Task requirements: Reproduce exactly the lines from the one containing "Continue the Blender" through the one containing "ceiling_lamp(x, y, 0, txt, dm)", both included, and nothing else.

Supplied entries:
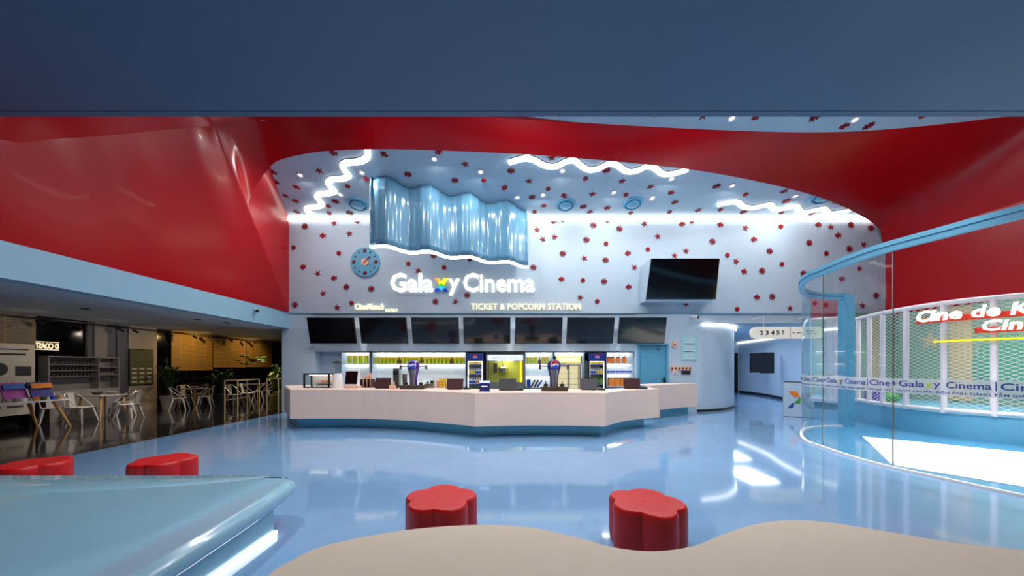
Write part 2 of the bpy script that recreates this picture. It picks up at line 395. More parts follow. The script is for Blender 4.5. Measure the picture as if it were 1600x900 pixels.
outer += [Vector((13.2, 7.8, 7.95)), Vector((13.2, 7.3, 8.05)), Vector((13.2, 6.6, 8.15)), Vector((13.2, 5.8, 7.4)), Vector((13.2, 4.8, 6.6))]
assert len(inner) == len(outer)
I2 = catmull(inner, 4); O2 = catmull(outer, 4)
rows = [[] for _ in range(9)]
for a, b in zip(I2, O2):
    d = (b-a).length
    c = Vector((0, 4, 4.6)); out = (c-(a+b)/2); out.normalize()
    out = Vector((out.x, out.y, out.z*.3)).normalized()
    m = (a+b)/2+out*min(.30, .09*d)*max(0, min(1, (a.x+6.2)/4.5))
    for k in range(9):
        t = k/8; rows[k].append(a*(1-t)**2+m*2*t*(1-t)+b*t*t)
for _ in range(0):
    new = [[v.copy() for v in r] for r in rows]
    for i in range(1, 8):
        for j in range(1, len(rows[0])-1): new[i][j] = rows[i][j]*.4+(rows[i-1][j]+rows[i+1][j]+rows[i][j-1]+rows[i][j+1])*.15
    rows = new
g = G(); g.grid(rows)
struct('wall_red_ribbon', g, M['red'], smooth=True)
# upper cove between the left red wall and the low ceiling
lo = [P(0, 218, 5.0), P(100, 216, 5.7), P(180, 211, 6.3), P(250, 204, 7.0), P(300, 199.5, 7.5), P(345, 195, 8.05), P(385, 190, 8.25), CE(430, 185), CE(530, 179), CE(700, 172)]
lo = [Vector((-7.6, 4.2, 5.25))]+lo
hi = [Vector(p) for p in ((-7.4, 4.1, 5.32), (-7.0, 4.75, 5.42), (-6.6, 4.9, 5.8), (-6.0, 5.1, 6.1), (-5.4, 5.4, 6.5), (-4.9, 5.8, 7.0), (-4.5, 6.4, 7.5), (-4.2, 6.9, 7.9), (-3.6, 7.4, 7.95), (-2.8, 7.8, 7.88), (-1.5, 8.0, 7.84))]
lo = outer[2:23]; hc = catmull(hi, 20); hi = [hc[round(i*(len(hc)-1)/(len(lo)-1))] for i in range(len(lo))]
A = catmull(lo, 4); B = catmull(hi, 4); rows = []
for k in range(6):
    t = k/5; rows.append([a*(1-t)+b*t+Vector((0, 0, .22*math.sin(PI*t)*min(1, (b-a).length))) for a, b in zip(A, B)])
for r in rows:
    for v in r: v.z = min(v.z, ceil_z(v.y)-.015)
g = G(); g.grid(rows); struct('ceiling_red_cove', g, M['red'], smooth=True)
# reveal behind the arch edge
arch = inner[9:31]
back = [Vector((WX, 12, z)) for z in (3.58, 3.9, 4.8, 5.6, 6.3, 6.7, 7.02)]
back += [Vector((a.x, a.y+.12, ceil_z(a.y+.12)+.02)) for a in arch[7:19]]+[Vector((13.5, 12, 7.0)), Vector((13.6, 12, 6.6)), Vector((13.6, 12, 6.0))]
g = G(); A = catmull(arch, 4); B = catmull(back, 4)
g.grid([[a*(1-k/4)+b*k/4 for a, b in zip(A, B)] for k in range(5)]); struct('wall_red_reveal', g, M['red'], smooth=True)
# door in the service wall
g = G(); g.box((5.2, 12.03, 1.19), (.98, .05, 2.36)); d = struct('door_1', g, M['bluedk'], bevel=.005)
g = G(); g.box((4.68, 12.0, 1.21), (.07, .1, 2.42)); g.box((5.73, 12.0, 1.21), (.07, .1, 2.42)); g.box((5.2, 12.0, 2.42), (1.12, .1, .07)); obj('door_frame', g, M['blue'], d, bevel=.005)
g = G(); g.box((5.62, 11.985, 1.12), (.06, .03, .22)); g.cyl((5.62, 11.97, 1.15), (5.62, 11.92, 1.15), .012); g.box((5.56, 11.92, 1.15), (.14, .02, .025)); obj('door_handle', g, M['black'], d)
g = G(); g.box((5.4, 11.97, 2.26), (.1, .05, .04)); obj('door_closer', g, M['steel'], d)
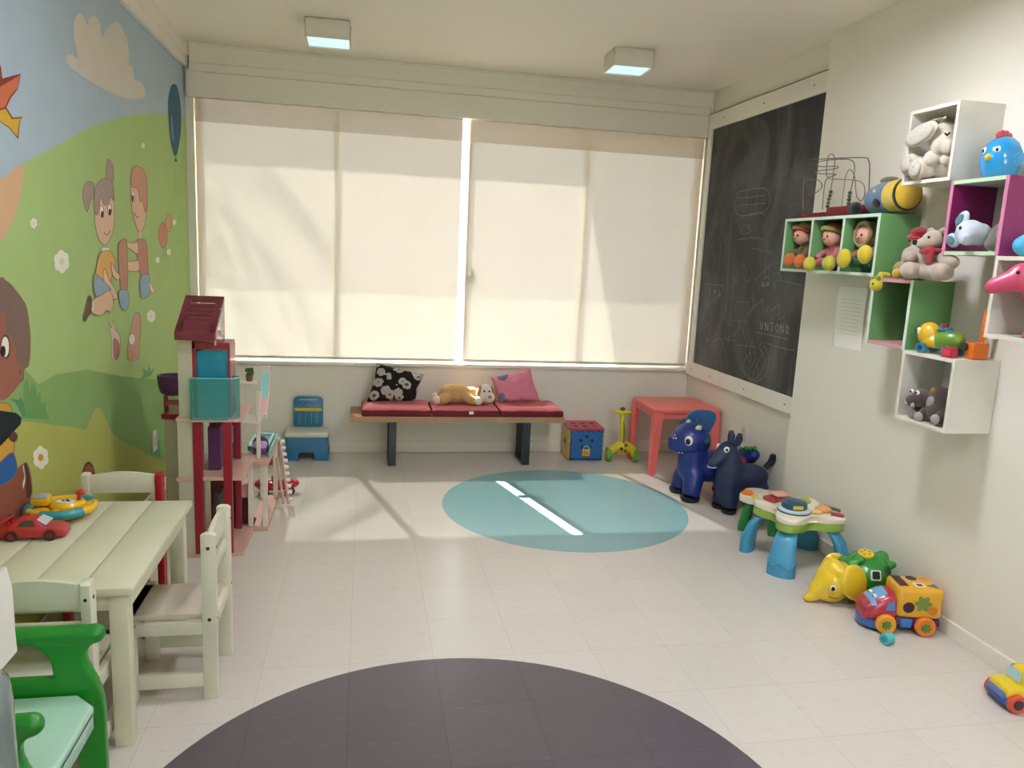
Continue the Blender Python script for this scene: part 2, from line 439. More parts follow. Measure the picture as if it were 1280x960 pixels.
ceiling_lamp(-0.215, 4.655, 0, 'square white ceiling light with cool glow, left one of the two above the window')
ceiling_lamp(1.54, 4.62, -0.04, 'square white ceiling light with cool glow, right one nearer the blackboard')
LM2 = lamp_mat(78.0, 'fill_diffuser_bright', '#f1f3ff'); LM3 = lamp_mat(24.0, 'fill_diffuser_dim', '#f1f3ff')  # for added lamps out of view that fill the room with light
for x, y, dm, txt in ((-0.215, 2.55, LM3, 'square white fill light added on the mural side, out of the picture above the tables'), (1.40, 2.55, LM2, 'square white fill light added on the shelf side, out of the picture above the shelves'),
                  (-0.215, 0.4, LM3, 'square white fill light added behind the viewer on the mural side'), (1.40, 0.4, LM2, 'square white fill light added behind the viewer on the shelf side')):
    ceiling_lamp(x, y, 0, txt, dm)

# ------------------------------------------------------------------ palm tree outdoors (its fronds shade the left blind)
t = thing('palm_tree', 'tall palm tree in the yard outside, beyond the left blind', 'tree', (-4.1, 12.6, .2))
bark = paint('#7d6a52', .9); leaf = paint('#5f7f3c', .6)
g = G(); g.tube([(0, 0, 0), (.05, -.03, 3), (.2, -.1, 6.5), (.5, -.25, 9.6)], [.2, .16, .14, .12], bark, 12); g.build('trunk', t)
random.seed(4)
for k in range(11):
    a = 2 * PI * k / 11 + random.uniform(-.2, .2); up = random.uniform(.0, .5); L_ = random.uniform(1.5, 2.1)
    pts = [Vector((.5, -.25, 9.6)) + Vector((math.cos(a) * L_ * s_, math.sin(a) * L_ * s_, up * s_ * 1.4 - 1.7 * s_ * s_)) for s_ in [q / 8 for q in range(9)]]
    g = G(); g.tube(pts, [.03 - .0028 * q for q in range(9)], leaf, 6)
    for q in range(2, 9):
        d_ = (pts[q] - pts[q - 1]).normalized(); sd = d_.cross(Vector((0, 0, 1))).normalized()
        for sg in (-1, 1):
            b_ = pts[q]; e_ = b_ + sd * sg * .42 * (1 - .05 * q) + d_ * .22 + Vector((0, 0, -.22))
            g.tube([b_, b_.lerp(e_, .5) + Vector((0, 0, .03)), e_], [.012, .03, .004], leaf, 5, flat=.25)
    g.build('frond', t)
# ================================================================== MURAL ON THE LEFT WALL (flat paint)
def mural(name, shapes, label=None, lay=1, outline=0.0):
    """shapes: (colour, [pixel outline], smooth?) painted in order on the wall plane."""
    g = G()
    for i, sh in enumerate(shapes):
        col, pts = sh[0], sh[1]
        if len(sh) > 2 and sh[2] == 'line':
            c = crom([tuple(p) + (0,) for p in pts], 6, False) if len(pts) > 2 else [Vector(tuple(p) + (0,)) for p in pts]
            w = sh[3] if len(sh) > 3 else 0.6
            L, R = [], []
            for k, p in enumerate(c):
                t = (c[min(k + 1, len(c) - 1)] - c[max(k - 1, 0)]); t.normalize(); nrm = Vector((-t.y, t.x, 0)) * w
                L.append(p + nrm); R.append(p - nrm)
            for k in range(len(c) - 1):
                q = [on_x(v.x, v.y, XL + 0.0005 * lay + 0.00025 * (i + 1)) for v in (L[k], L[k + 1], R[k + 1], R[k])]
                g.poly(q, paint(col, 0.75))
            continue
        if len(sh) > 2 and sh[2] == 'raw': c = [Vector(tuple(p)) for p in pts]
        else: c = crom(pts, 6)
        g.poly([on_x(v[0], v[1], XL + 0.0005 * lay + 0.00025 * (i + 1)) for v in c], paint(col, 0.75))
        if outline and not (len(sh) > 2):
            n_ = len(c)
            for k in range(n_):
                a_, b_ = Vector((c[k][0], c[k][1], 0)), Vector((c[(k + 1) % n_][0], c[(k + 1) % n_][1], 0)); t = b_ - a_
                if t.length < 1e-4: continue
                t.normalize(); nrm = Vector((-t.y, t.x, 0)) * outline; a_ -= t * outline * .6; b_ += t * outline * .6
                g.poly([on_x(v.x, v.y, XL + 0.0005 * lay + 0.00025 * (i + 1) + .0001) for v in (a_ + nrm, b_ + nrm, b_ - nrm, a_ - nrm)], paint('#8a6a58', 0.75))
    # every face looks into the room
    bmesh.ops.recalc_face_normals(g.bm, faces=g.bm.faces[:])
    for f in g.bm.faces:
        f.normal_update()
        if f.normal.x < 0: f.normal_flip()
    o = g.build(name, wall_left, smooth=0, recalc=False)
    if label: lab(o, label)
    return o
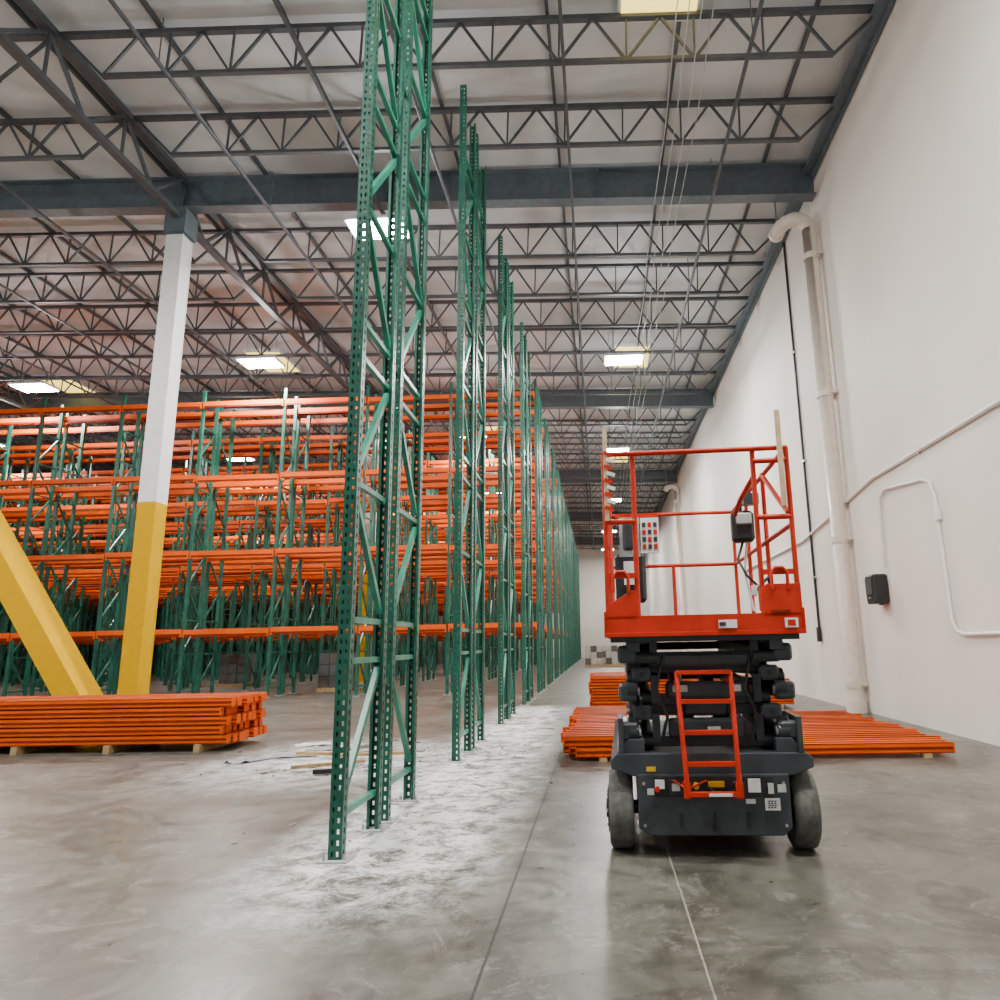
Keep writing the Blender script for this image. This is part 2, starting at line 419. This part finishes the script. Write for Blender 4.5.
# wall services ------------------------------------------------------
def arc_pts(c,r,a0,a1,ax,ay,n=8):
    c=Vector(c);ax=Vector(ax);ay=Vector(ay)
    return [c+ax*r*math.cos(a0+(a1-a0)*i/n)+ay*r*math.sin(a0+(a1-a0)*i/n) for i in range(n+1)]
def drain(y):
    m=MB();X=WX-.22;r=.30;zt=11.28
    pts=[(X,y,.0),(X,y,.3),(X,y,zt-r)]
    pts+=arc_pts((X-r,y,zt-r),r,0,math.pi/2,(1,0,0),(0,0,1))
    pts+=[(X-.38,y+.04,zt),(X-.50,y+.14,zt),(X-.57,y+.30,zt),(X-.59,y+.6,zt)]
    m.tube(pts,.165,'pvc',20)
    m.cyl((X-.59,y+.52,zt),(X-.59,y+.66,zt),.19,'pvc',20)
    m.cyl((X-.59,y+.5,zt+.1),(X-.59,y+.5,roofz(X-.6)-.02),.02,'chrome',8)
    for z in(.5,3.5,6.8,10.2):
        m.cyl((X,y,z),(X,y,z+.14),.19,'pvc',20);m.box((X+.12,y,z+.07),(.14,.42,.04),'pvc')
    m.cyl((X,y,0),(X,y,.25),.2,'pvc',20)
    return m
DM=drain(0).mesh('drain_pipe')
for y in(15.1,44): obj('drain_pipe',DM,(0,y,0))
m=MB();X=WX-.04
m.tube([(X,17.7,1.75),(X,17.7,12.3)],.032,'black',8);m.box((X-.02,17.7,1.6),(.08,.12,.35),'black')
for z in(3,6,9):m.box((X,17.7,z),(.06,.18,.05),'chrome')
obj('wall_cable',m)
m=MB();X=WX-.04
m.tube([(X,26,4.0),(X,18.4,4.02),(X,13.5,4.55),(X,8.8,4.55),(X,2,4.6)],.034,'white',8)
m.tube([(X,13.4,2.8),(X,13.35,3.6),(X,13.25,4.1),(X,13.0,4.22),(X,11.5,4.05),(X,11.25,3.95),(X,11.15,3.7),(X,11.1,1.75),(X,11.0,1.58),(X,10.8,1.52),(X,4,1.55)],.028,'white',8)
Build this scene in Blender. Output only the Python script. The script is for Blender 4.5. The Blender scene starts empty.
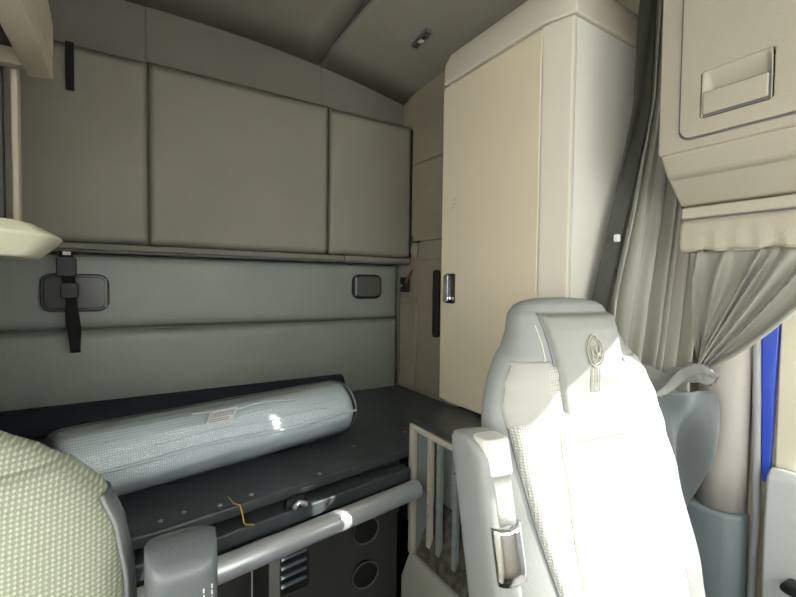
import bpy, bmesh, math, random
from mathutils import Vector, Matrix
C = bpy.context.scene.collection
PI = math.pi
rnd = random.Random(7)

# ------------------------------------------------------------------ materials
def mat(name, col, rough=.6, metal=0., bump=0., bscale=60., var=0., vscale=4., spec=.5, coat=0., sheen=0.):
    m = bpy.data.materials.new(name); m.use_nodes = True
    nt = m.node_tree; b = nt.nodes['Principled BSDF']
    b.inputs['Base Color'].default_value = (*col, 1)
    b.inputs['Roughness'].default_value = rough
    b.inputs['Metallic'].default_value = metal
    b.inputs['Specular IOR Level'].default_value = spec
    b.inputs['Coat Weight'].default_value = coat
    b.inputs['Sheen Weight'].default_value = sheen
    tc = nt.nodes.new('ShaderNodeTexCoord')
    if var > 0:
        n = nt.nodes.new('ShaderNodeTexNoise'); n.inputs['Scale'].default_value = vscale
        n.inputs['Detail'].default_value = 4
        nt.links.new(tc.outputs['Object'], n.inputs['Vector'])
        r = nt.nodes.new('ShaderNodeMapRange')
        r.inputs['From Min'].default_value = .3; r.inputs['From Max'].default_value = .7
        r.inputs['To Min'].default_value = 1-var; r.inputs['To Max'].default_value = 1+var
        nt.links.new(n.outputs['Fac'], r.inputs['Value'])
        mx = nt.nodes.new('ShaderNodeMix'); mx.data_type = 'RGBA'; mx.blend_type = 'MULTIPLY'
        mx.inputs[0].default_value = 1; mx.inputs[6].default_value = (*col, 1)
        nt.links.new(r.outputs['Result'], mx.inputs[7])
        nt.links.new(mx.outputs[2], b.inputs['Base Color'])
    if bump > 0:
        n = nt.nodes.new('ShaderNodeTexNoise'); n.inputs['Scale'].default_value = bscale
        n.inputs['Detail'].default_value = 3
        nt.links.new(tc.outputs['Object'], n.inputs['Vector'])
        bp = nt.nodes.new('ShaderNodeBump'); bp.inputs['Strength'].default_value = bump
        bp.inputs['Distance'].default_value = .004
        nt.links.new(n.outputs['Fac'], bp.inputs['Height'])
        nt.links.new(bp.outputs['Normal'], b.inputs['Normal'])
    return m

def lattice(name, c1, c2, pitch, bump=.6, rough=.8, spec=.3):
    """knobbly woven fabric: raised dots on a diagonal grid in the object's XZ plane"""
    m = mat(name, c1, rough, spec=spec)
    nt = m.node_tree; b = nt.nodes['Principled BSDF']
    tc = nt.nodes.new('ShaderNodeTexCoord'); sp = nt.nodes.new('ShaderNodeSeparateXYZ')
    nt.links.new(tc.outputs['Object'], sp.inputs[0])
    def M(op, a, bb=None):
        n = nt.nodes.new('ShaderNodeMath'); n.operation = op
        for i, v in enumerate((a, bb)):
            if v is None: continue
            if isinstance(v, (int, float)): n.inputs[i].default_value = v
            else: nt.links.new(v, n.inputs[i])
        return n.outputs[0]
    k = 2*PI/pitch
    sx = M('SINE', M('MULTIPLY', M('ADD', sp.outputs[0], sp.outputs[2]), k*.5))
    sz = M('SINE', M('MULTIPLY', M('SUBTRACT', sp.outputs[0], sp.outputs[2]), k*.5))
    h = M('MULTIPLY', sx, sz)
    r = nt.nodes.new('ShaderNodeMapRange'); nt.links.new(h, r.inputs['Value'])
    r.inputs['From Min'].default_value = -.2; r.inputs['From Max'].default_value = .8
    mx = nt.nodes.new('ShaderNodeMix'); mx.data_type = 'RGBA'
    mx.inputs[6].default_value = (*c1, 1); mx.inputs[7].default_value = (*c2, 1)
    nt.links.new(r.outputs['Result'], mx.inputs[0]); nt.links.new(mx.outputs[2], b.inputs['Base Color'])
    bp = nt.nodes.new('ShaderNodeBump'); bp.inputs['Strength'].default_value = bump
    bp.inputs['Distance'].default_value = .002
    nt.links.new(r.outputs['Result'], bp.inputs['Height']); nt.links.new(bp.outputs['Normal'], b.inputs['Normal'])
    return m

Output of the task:
Continue the Blender Python script for this scene: part 2, from line 439. More parts follow. Measure the picture as if it were 1280x960 pixels.
ceiling_lamp(-0.215, 4.655, 0, 'square white ceiling light with cool glow, left one of the two above the window')
ceiling_lamp(1.54, 4.62, -0.04, 'square white ceiling light with cool glow, right one nearer the blackboard')
LM2 = lamp_mat(78.0, 'fill_diffuser_bright', '#f1f3ff'); LM3 = lamp_mat(24.0, 'fill_diffuser_dim', '#f1f3ff')  # for added lamps out of view that fill the room with light
for x, y, dm, txt in ((-0.215, 2.55, LM3, 'square white fill light added on the mural side, out of the picture above the tables'), (1.40, 2.55, LM2, 'square white fill light added on the shelf side, out of the picture above the shelves'),
                  (-0.215, 0.4, LM3, 'square white fill light added behind the viewer on the mural side'), (1.40, 0.4, LM2, 'square white fill light added behind the viewer on the shelf side')):
    ceiling_lamp(x, y, 0, txt, dm)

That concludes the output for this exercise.